> _Problem requirements_
Retype the data exactly, from its first line to the line containing "sapling('oak_seedling', 'tiny green", including both, and skip any picture.

^^^^^^^^^^^^^^^^

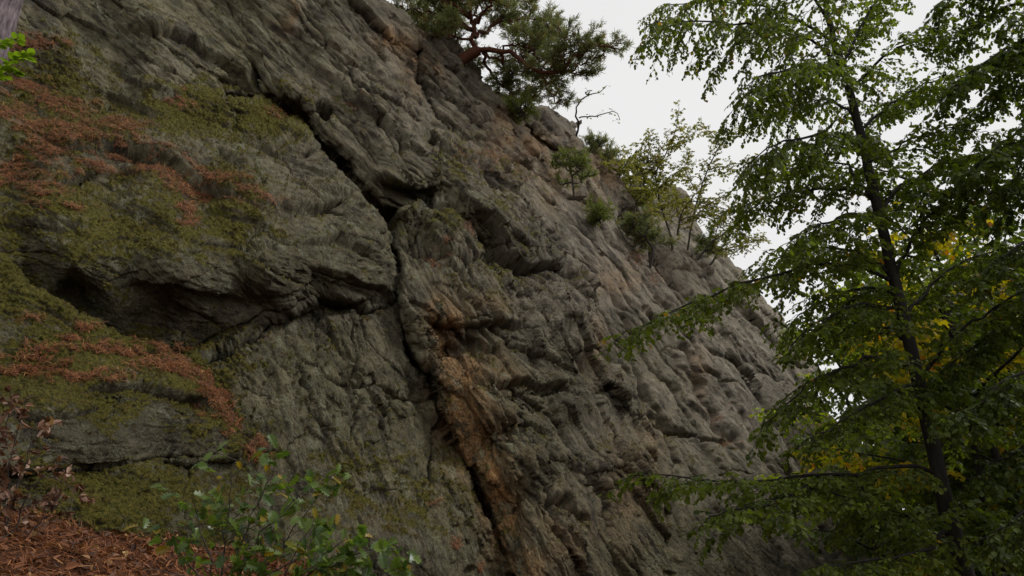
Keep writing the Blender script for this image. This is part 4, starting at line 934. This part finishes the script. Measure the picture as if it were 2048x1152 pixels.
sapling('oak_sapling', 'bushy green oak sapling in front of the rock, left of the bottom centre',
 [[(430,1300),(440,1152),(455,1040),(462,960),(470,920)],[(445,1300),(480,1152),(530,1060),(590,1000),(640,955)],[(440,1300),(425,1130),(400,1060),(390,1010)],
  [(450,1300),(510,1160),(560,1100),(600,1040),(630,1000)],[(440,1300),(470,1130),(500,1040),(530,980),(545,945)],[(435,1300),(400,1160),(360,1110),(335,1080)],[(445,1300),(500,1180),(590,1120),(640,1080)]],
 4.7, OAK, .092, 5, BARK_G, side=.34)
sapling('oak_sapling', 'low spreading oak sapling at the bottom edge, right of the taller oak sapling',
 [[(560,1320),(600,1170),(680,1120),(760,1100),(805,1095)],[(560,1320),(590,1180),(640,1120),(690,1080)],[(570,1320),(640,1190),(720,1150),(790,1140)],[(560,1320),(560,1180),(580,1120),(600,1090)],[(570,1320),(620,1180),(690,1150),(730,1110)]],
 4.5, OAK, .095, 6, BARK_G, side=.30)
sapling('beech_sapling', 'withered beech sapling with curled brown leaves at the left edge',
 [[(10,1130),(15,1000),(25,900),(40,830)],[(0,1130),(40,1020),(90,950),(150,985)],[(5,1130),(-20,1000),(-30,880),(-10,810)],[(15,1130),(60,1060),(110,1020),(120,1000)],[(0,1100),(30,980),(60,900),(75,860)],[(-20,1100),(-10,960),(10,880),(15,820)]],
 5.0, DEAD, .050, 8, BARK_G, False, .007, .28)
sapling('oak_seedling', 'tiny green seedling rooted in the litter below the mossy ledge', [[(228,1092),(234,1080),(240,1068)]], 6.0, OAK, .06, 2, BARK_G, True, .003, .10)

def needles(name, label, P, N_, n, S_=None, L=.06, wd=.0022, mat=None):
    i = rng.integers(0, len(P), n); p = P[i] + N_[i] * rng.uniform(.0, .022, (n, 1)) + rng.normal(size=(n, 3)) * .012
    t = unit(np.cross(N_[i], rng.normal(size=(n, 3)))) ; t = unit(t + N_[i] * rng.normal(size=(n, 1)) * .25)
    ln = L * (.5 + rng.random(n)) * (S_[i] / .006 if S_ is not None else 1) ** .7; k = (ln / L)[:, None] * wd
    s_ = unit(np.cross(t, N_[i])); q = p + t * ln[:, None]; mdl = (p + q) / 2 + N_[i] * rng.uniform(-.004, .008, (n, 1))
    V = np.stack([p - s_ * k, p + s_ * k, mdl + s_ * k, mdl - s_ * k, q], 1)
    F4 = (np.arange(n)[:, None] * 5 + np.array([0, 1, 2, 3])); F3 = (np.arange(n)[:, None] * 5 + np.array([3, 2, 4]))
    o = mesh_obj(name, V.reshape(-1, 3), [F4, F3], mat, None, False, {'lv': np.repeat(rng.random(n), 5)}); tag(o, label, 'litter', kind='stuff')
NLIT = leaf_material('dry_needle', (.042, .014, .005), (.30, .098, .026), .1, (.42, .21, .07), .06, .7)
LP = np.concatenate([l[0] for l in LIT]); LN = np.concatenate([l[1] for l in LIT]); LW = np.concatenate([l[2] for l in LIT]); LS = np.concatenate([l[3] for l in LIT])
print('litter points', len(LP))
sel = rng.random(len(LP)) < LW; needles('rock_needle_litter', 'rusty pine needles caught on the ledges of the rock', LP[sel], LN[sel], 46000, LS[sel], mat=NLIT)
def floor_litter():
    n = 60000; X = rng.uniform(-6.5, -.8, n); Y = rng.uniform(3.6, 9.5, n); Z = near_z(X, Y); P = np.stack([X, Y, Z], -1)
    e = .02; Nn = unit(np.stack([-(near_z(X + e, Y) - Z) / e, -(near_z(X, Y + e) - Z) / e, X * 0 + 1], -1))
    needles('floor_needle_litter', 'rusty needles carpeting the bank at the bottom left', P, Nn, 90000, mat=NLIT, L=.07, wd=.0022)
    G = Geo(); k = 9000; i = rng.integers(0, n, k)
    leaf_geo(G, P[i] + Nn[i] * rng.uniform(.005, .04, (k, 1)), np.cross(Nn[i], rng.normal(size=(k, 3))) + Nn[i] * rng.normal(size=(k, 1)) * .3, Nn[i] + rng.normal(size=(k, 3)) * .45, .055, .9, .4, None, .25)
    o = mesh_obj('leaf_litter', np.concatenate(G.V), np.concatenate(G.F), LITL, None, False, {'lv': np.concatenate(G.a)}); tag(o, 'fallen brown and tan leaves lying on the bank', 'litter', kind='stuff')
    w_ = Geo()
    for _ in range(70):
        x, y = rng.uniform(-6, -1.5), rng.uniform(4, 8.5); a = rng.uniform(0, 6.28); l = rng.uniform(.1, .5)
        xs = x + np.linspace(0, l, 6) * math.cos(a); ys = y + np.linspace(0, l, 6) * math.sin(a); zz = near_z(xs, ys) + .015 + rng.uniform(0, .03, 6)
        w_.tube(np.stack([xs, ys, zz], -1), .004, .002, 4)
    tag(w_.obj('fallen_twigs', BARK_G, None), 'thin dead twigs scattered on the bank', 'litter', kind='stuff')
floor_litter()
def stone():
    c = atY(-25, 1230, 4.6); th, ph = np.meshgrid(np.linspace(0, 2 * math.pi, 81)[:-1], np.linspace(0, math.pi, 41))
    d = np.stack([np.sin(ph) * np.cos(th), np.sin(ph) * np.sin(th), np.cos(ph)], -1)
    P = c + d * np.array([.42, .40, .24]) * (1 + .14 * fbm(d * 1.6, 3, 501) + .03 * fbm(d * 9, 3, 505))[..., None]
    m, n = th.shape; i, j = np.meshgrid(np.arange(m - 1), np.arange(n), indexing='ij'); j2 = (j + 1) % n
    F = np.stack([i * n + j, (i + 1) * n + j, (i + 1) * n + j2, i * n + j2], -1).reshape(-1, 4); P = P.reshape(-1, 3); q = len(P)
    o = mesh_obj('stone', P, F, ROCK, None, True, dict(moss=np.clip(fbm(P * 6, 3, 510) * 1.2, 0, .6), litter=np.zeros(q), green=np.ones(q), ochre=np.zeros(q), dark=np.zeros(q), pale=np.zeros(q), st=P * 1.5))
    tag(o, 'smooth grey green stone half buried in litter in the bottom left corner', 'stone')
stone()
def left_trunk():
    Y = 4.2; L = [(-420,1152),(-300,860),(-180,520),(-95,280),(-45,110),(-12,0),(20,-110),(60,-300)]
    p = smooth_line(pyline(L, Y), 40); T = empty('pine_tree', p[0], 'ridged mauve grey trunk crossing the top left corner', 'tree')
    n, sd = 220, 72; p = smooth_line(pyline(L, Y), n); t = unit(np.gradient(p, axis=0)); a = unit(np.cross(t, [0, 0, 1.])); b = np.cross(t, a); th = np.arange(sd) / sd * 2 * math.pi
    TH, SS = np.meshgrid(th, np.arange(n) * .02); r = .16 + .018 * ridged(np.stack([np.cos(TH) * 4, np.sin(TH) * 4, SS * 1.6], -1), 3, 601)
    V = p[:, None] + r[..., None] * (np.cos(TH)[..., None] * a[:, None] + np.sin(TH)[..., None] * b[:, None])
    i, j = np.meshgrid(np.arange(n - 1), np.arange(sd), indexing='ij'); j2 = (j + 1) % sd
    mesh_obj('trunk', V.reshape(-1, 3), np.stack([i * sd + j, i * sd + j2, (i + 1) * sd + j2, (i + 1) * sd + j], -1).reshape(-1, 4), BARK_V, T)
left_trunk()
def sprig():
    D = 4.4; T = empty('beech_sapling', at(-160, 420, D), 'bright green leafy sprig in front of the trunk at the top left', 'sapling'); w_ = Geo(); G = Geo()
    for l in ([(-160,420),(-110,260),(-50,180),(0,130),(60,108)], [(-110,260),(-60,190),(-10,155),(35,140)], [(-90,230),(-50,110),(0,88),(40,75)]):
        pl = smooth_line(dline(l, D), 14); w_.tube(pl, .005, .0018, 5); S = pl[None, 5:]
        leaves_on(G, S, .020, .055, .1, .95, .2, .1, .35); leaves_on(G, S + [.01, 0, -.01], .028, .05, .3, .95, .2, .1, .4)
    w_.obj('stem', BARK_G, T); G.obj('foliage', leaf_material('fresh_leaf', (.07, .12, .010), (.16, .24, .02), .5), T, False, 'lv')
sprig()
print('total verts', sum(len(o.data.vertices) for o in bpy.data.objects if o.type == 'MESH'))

^^^^^^^^^^^^^^^^

> _Answer to the problem_
Keep writing the Blender script for this image. This is part 4, starting at line 934. This part finishes the script. Measure the picture as if it were 2048x1152 pixels.
sapling('oak_sapling', 'bushy green oak sapling in front of the rock, left of the bottom centre',
 [[(430,1300),(440,1152),(455,1040),(462,960),(470,920)],[(445,1300),(480,1152),(530,1060),(590,1000),(640,955)],[(440,1300),(425,1130),(400,1060),(390,1010)],
  [(450,1300),(510,1160),(560,1100),(600,1040),(630,1000)],[(440,1300),(470,1130),(500,1040),(530,980),(545,945)],[(435,1300),(400,1160),(360,1110),(335,1080)],[(445,1300),(500,1180),(590,1120),(640,1080)]],
 4.7, OAK, .092, 5, BARK_G, side=.34)
sapling('oak_sapling', 'low spreading oak sapling at the bottom edge, right of the taller oak sapling',
 [[(560,1320),(600,1170),(680,1120),(760,1100),(805,1095)],[(560,1320),(590,1180),(640,1120),(690,1080)],[(570,1320),(640,1190),(720,1150),(790,1140)],[(560,1320),(560,1180),(580,1120),(600,1090)],[(570,1320),(620,1180),(690,1150),(730,1110)]],
 4.5, OAK, .095, 6, BARK_G, side=.30)
sapling('beech_sapling', 'withered beech sapling with curled brown leaves at the left edge',
 [[(10,1130),(15,1000),(25,900),(40,830)],[(0,1130),(40,1020),(90,950),(150,985)],[(5,1130),(-20,1000),(-30,880),(-10,810)],[(15,1130),(60,1060),(110,1020),(120,1000)],[(0,1100),(30,980),(60,900),(75,860)],[(-20,1100),(-10,960),(10,880),(15,820)]],
 5.0, DEAD, .050, 8, BARK_G, False, .007, .28)
sapling('oak_seedling', 'tiny green seedling rooted in the litter below the mossy ledge', [[(228,1092),(234,1080),(240,1068)]], 6.0, OAK, .06, 2, BARK_G, True, .003, .10)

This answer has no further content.